Regulations related to data privacy, like the GDPR, HIPAA, CPRA, and India’s Digital Personal Data Protection Act, state that data must be deleted once it is no longer needed. Organizations not following data retention timelines may face significant fines, and long-term harm to brand equity.

  • GDPR: Fines may be 20 million euros, or 4% of global annual revenue, whichever is greater
  • HIPAA: Fines range from $140 to $71,000 per violation, and up to a total of $2.1 million per year
  • CPRA: $2,500 fines per unintentional violations, and up to $7,500 per intentional violations
  • DPDPA: Up to ₹250 crore (equivalent to $30 million) for not following data protection safeguards

Recently, Yoti, a British age verification company, was fined €950,000 specifically for excessive data retention by Spain’s data protection authority. The regulator found that retaining biometric scans for up to three years after account inactivity was disproportionate to the original purpose.

Data Breach Episode

Every file stored past its use is a liability sitting on a shelf. Holding PII, healthcare records, and intellectual property, longer than needed, quietly expands the attack surface. When a breach occurs, investigators don’t just look at what was compromised, they look at what data was there in the first place and whether it should have been stored.

Lawsuits and Litigation Risks

Old emails, outdated records, and redundant files retained beyond their intended lifecycle can become legal liabilities during audits or regulatory investigations. Unnecessary data inflates e-discovery scope, drives up legal costs, and introduces risks tied to electronically stored information. Forgotten email threads, old system logs, archived files from years back – all of it carries the risk of data exposures.

Operational and Financial Costs

Unnecessary data inflates costs in many ways, such as filling primary storage, straining backup systems, and running up cloud infrastructure costs for data that serves no purpose. Organizations that continue storing obsolete data end up spending money on storage capacity they don’t need. These funds could instead be invested in security improvements, innovation, or just moving the business forward.

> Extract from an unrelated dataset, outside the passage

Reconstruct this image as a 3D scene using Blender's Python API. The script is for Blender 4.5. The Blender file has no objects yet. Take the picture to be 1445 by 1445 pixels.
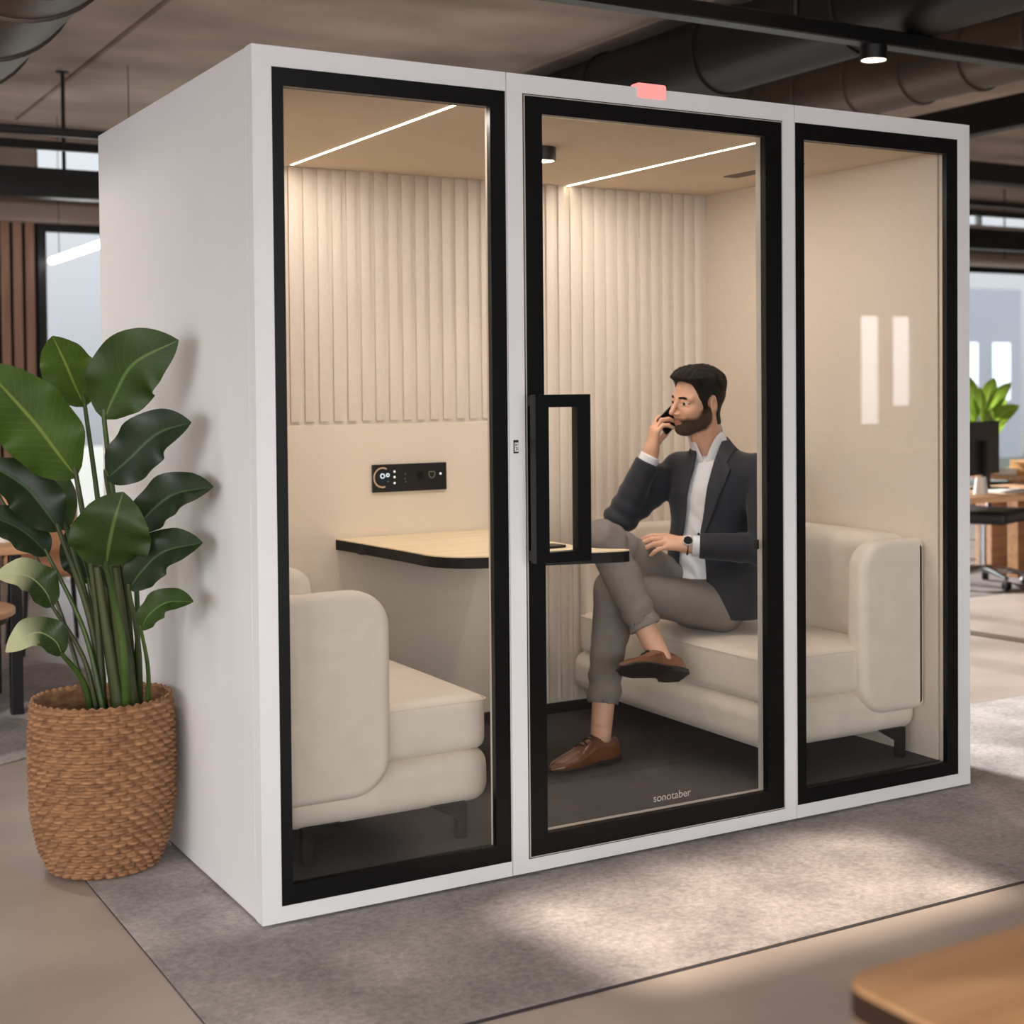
import bpy, bmesh, math, random
import numpy as np
from mathutils import Vector, Matrix, noise

random.seed(7)
np.random.seed(7)
PI = math.pi
SC = bpy.context.scene
COL = SC.collection

# ------------------------------------------------------------------ camera
CAM_C = np.array([-1.279185, -3.727654, 1.421319])
F_PX, CX, CY = 2101.849, 812.732, 590.964


def rodrigues(r):
    r = np.array(r, float)
    th = np.linalg.norm(r)
    k = r / th
    K = np.array([[0, -k[2], k[1]], [k[2], 0, -k[0]], [-k[1], k[0], 0]])
    return np.eye(3) + math.sin(th) * K + (1 - math.cos(th)) * K @ K


CAM_M = rodrigues([0.021757, -0.542242, -0.01432]) @ np.array([[1, 0, 0], [0, 0, -1], [0, 1, 0]], float)
cam_d = bpy.data.cameras.new('camera')
cam = bpy.data.objects.new('camera', cam_d)
COL.objects.link(cam)
rb = CAM_M.T @ np.diag([1, -1, -1])
mw = Matrix.Identity(4)
for i in range(3):
    for j in range(3):
        mw[i][j] = rb[i, j]
    mw[i][3] = CAM_C[i]
cam.matrix_world = mw
cam_d.sensor_width = 36
cam_d.sensor_fit = 'HORIZONTAL'
cam_d.lens = F_PX * 36 / 1445
cam_d.shift_x = (722.5 - CX) / 1445
cam_d.shift_y = (CY - 722.5) / 1445
cam_d.clip_end = 200
cam_d.dof.use_dof = True
cam_d.dof.focus_distance = 4.5
cam_d.dof.aperture_fstop = 3.0
SC.camera = cam


def ray(u, v):
    return CAM_M.T @ np.array([(u - CX) / F_PX, (v - CY) / F_PX, 1.0])


def at(u, v, t):
    """point of the place seen at photo pixel u,v at forward distance t"""
    return Vector(CAM_C + ray(u, v) * t)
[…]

The Role of File Erasure in Staying Compliant

Achieving data minimization cannot be done solely by creating a policy for it. In addition to creating a policy, organizations must also have a way to securely and verifiably dispose of the data they no longer need. In this context, file erasure plays a critical role in supporting an organization’s data minimization and compliance efforts. Traditional deletion methods only delete the reference to the file; the actual data contained within the file remains intact. Secure file erasure, on the other hand, completely sanitizes sensitive files and folders so that the content of those files is not recoverable. Organizations can implement their data retention policies through secure file erasure, and ultimately benefit in the following ways:

  • Elimination or reduction of obsolete information
  • Reduction of the cumulative amount of unnecessary data on their endpoints, servers, backup systems, and shared storage
  • Reduction of regulatory violations, data breaches, legal liability, and unnecessary costs associated with data hoarding

Because of increasing legal scrutiny and cybersecurity dangers, secure file erasure has evolved from an IT hygiene activity to a crucial part of data management strategy. Organizations can lower their attack surface, improve the overall efficacy of data security procedures, and reduce compliance risk by permanently deleting data that has no legitimate business, legal, or regulatory use. Erasing files at periodic intervals and maintaining data hygiene diminishes the overall legal and regulatory risks while decreasing the attack surface and improving the overall effectiveness of data security processes. It also helps companies convert the legal obligation of data minimization into a practical framework for reducing company risk while enhancing the organization’s operational resilience.